> **WHAT THE EXERCISE ASKS**
Reproduce the full listing that appears beneath this instruction exactly.

> **DATA**
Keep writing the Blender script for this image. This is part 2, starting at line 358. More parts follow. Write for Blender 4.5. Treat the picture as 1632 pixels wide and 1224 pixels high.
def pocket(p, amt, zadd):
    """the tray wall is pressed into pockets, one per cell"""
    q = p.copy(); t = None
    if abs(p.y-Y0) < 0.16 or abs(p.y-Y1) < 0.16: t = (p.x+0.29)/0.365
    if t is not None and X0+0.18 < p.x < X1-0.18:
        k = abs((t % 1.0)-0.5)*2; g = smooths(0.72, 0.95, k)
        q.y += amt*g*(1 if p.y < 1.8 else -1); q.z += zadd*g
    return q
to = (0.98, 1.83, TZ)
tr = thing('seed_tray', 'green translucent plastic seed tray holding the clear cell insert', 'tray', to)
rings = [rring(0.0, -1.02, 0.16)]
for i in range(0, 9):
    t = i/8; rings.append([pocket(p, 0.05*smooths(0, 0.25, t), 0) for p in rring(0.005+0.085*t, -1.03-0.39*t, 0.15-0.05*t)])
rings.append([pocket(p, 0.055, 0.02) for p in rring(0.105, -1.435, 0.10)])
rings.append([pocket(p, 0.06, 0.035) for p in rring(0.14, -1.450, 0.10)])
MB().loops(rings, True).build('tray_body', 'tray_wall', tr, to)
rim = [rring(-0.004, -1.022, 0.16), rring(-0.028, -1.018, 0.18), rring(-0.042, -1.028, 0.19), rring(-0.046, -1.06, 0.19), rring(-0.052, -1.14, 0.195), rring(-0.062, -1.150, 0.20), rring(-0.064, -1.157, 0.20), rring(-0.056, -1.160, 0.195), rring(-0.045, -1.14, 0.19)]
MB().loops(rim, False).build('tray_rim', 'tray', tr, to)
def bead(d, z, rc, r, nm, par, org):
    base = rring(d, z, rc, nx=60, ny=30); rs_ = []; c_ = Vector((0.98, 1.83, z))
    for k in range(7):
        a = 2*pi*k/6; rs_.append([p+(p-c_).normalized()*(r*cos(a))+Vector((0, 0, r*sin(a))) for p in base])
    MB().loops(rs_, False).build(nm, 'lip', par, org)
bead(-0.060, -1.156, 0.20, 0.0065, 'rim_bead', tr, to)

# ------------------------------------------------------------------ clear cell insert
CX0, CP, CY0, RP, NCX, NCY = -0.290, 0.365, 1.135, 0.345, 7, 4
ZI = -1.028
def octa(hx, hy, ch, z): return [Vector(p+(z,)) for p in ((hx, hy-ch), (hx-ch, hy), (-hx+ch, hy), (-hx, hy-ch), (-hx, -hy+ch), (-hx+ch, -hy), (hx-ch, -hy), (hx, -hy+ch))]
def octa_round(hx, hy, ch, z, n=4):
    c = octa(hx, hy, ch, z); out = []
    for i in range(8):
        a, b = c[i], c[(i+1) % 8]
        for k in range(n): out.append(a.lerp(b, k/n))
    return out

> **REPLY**
Keep writing the Blender script for this image. This is part 2, starting at line 358. More parts follow. Write for Blender 4.5. Treat the picture as 1632 pixels wide and 1224 pixels high.
def pocket(p, amt, zadd):
    """the tray wall is pressed into pockets, one per cell"""
    q = p.copy(); t = None
    if abs(p.y-Y0) < 0.16 or abs(p.y-Y1) < 0.16: t = (p.x+0.29)/0.365
    if t is not None and X0+0.18 < p.x < X1-0.18:
        k = abs((t % 1.0)-0.5)*2; g = smooths(0.72, 0.95, k)
        q.y += amt*g*(1 if p.y < 1.8 else -1); q.z += zadd*g
    return q
to = (0.98, 1.83, TZ)
tr = thing('seed_tray', 'green translucent plastic seed tray holding the clear cell insert', 'tray', to)
rings = [rring(0.0, -1.02, 0.16)]
for i in range(0, 9):
    t = i/8; rings.append([pocket(p, 0.05*smooths(0, 0.25, t), 0) for p in rring(0.005+0.085*t, -1.03-0.39*t, 0.15-0.05*t)])
rings.append([pocket(p, 0.055, 0.02) for p in rring(0.105, -1.435, 0.10)])
rings.append([pocket(p, 0.06, 0.035) for p in rring(0.14, -1.450, 0.10)])
MB().loops(rings, True).build('tray_body', 'tray_wall', tr, to)
rim = [rring(-0.004, -1.022, 0.16), rring(-0.028, -1.018, 0.18), rring(-0.042, -1.028, 0.19), rring(-0.046, -1.06, 0.19), rring(-0.052, -1.14, 0.195), rring(-0.062, -1.150, 0.20), rring(-0.064, -1.157, 0.20), rring(-0.056, -1.160, 0.195), rring(-0.045, -1.14, 0.19)]
MB().loops(rim, False).build('tray_rim', 'tray', tr, to)
def bead(d, z, rc, r, nm, par, org):
    base = rring(d, z, rc, nx=60, ny=30); rs_ = []; c_ = Vector((0.98, 1.83, z))
    for k in range(7):
        a = 2*pi*k/6; rs_.append([p+(p-c_).normalized()*(r*cos(a))+Vector((0, 0, r*sin(a))) for p in base])
    MB().loops(rs_, False).build(nm, 'lip', par, org)
bead(-0.060, -1.156, 0.20, 0.0065, 'rim_bead', tr, to)

# ------------------------------------------------------------------ clear cell insert
CX0, CP, CY0, RP, NCX, NCY = -0.290, 0.365, 1.135, 0.345, 7, 4
ZI = -1.028
def octa(hx, hy, ch, z): return [Vector(p+(z,)) for p in ((hx, hy-ch), (hx-ch, hy), (-hx+ch, hy), (-hx, hy-ch), (-hx, -hy+ch), (-hx+ch, -hy), (hx-ch, -hy), (hx, -hy+ch))]
def octa_round(hx, hy, ch, z, n=4):
    c = octa(hx, hy, ch, z); out = []
    for i in range(8):
        a, b = c[i], c[(i+1) % 8]
        for k in range(n): out.append(a.lerp(b, k/n))
    return out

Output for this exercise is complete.